Fianna Fáil finance spokesman Michael McGrath made one of the more sensible speeches, suggesting that the budget “is all about using borrowed money to buy votes” , but the main thrust of his criticism was that the budget was taking from the poor and giving to the well-off.

Yet, as Michael Noonan pointed out in his speech, the top 1 per cent of income earners will pay 21 per cent of all income tax, while the bottom 76 per cent will pay 20 per cent of the total, following the changes he announced on Tuesday.

The outstanding feature of the Irish income tax system that differentiates it from most others is that the lower paid are required to pay very little tax.

Ireland actually has one of the most progressive income tax systems in the developed world. The wide pretence that this is not the case simply leads to a phoney political debate in which the public is misled about the real options facing government.

The independent public policy think tank PublicPolicy.ie recently pointed to the progressive nature of the Irish tax system and looked at the argument that we should aspire to the “Nordic model” of high taxes and high public spending.

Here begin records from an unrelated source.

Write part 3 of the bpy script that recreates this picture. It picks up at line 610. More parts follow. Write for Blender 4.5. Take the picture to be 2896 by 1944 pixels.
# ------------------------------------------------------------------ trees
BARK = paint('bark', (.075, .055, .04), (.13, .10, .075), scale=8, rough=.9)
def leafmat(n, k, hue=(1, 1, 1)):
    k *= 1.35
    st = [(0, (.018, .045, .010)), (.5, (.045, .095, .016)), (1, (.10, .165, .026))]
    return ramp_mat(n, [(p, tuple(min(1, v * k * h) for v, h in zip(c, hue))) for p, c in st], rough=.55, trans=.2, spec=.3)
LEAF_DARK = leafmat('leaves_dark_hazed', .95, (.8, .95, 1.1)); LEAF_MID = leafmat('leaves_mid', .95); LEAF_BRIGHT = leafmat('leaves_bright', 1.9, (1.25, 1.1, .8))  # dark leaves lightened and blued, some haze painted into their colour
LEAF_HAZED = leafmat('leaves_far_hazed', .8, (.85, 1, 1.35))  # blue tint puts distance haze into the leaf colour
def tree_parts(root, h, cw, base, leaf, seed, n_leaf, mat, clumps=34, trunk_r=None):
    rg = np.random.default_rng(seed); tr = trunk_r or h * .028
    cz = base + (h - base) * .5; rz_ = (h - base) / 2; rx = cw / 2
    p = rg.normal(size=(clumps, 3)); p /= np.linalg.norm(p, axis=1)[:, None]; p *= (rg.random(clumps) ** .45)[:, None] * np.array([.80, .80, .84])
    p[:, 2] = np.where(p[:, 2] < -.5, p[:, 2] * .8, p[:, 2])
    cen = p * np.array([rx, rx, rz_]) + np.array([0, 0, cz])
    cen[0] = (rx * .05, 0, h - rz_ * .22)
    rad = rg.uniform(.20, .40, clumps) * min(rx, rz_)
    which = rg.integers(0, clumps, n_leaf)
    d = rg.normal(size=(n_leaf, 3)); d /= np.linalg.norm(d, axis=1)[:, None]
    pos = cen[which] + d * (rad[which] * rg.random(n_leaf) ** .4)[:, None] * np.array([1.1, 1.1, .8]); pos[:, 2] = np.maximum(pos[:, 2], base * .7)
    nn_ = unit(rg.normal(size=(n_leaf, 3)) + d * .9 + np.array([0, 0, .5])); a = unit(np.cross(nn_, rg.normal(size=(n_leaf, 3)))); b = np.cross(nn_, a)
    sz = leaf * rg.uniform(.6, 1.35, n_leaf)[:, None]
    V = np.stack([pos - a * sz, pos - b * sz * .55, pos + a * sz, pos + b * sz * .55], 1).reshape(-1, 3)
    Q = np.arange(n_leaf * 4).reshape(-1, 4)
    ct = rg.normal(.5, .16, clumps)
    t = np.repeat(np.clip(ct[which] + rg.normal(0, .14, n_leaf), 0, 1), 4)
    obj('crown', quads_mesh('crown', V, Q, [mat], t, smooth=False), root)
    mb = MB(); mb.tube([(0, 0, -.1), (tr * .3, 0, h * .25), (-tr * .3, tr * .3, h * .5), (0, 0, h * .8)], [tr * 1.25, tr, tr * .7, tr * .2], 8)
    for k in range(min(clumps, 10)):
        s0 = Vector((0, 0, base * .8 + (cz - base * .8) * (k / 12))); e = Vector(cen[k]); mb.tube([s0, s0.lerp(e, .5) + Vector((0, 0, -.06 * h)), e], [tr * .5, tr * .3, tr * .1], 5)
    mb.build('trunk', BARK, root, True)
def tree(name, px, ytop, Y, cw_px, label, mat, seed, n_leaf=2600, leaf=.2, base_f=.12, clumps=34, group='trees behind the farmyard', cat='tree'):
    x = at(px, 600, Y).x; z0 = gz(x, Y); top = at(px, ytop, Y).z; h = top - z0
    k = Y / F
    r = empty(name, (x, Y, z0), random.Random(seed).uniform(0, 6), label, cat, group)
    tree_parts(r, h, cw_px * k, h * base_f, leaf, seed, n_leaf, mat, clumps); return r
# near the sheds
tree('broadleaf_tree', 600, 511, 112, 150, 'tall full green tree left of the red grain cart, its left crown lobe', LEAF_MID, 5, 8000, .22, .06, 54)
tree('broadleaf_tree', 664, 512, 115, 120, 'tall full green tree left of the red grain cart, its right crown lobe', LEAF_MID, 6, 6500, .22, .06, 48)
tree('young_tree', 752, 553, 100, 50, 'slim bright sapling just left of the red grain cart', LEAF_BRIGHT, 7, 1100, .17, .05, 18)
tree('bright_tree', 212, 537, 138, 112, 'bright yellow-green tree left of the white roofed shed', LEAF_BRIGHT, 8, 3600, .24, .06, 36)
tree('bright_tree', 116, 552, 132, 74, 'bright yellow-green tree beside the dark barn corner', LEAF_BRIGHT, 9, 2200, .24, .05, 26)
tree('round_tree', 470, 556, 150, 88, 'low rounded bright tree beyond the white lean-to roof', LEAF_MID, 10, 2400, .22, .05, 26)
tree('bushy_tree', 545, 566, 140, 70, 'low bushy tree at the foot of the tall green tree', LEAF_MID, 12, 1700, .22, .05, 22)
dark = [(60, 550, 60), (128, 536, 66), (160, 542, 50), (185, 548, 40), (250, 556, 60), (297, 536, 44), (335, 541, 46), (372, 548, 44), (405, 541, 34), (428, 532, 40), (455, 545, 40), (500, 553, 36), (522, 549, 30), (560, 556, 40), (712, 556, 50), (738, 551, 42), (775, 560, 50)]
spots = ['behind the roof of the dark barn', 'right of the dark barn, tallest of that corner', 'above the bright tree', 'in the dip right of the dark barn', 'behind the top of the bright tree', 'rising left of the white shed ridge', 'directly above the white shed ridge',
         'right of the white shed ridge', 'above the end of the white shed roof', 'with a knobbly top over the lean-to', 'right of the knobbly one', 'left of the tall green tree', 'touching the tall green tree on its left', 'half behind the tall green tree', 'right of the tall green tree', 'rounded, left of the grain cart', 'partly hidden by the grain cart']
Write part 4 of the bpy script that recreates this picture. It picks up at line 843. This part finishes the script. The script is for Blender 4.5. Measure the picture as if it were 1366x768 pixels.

“To reach Nordic levels of income taxation (including PRSI), everybody in Ireland would have to pay more, but the increase would bear most heavily on the bottom half of the income distribution. For example, if the tax rates in Ireland were at the average of the five Nordic countries, a single person on half average earnings would pay an additional €3,200 per year and a single individual on 2½ times average earnings would pay about €2,000 more.”

Potential dangers

Hard facts like this were absent from most of the budget debate in the Dáil, while the very real potential dangers to the recovery did not feature at all.

Budget day was enlivened by the arrival in the chamber of the two new TDs elected in the two byelections and in a welcome development both were given an opportunity to speak on their first day.

The new Dublin South West TD Paul Murphy, who has added to the strength of the Trotskyite factions in the current Dáil, made a trenchant attack on water charges. That was hardly surprising given that his election campaign was focused on the issue.

The new Independent TD for Roscommon Michael Fitzmaurice adopted a more nuanced approach, delivering a speech in which he found things to praise as well as criticise in the budget. He promises to be a genuinely thoughtful independent voice, like Dublin Central TD Maureen O’Sullivan, rather than a mere rabble-rouser.